Мы сидели в этот момент на балконе, утро было прохладное. Ким ничего не сказала. Но в тот же день попыталась покончить с собой. Я обнаружил это, когда мы поехали в город. Ким выглядела совершенно пьяной, блаженно улыбалась.
— Что с тобой?
— Ничего. Все хорошо.
Я почувствовал: что-то не то. Развернул машину, привез ее обратно, увидел записку и пустой пузырек из-под таблеток снотворного, записку, тут же помчался с Ким в госпиталь. Ее откачали, я провел с ней ночь. На следующую ночь мы летели в Лондон, и я уже знал, что дольше жить с ней не буду. Расставаться с ней мне было сложно. Она — хороший человек. Правда, немного скучна, по-американски стерильновата, но могла бы быть прекрасной женой.
Мы прожили вместе года три. После «Возлюбленных Марии» был «Поезд-беглец», потом — «Дуэт для солиста». Мы расстались, когда я приступил к «Застенчивым людям».
Я уехал в Луизиану, уже начал снимать, позвонила Ким:
— Может, попробуем еще раз. Я буду совсем другой. Ты меня не узнаешь. Я не могу без тебя.
— Не надо, — сказал я.
— Я приеду.
— Если ты это сделаешь, тебя отправят назад с полицией.

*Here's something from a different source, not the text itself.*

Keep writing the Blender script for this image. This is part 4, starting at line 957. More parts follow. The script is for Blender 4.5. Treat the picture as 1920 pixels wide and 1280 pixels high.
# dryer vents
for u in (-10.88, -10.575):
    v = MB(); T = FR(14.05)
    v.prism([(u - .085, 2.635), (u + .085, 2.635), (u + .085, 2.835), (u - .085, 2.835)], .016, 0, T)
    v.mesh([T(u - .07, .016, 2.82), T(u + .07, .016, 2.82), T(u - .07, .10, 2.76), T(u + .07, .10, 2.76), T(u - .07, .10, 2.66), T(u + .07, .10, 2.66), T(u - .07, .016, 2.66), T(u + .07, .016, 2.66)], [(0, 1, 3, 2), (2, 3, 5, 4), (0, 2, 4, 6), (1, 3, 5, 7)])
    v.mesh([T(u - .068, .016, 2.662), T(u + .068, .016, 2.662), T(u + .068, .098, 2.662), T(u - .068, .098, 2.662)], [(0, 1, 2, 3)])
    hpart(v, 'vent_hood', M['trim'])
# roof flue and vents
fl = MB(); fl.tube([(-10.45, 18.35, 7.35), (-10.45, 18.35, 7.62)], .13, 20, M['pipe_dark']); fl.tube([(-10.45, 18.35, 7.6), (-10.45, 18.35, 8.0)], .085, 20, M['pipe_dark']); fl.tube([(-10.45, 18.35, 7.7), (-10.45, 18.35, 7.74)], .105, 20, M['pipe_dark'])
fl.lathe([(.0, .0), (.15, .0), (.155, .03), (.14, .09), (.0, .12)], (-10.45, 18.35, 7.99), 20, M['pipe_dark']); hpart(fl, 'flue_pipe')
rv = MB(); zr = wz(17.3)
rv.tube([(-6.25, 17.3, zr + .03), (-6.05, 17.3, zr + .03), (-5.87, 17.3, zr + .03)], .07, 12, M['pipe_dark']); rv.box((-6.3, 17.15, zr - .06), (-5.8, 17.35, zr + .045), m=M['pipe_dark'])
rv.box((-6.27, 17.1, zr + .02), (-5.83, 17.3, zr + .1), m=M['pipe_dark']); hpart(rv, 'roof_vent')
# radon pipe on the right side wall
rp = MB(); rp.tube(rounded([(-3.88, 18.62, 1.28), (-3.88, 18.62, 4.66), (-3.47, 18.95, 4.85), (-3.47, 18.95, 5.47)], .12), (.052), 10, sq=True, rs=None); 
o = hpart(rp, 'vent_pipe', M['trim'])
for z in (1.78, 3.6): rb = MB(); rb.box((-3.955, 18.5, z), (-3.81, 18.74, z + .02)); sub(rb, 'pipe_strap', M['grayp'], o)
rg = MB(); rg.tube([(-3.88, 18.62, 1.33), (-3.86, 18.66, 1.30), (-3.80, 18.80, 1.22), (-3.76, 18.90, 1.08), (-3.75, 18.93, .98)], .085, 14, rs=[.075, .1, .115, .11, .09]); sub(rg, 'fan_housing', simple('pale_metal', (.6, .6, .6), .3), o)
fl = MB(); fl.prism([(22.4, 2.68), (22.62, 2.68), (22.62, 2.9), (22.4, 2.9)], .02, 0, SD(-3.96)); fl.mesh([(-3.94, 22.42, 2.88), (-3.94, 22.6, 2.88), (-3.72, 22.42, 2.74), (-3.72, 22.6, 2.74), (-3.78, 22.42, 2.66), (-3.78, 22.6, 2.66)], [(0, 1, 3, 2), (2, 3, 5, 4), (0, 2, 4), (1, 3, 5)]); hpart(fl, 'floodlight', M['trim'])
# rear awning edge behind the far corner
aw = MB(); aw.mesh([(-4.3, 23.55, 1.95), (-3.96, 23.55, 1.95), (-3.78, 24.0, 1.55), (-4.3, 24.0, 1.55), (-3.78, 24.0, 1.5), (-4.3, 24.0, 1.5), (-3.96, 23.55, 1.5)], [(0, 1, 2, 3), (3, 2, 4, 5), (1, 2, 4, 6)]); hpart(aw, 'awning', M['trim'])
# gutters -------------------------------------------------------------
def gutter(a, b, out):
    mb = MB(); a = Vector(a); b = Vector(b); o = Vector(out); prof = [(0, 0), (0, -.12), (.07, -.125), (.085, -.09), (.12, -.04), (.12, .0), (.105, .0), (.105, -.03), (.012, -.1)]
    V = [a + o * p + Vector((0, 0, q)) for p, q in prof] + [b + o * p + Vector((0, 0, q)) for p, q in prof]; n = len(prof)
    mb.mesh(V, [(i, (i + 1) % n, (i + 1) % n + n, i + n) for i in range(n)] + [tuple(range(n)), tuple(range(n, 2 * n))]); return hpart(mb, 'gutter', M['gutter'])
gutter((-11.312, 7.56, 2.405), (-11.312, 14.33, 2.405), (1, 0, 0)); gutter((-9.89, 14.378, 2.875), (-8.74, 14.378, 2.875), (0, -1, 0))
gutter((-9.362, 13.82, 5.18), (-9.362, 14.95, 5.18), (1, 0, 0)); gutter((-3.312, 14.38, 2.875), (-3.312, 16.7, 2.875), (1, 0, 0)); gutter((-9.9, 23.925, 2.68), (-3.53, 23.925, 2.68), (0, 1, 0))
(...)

Вдобавок ко всему разговор был очень не вовремя. Я был на площадке, репетировал с актерами. Больше мы не виделись.
После «Возлюбленных Марии» у меня появился новый источник дохода — реклама. Снимать ее я начал во Франции. Первый мой рекламный ролик был о черном кофе, сделал я его очень стильным, он оказался чрезвычайно успешен, получил много премий.
Благодаря рекламе я познакомился со множеством красивых и очень красивых женщин, но самое главное — с первоклассными операторами. Все лучшие операторы мира работают на рекламе. Я познакомился с Паскуалино де Сантисом, снимавшим с Дзефирелли, Висконти, Брессоном, с Тонино Делли Колли, снявшим «Евангелие от Матфея» и «Однажды в Америке», с Гварнери, которого считал вообще гением — потом я снимал с ним «Ближний круг».
Реклама требует огромной концентрации образности. Но, конечно, рекламу я снимал не с таким профессиональным блеском, как, к примеру, Ридли Скотт, автор «Бегущего по лезвию бритвы», «Чужого», — он сделал себе на рекламе состояние.
Реклама и сама по себе — работа очень интересная, и денег много за нее платят. Когда пошли деньги, крыша у меня поехала, я решил, что могу себе очень многое позволить, и по советской привычке расслабился. Стал летать первым классом, останавливаться в лучших отелях, вокруг — манекенщицы. Приезжаешь на три дня съемок, два дня подготовки — и сто тысяч в кармане. Заказы сыплются, кажется — ты себя уже по гроб обеспечил... Жизнь показалась легкой, доступной, и это самое опасное: почивать на лаврах никому не позволительно. Я поверил в свой успех, а он оказался иллюзией, возвышающим обманом. Ох, как этот обман меня подвел!
Как только я расслабился, качество работы снизилось, моя репутация рухнула — мои связи с продюсерами порвались.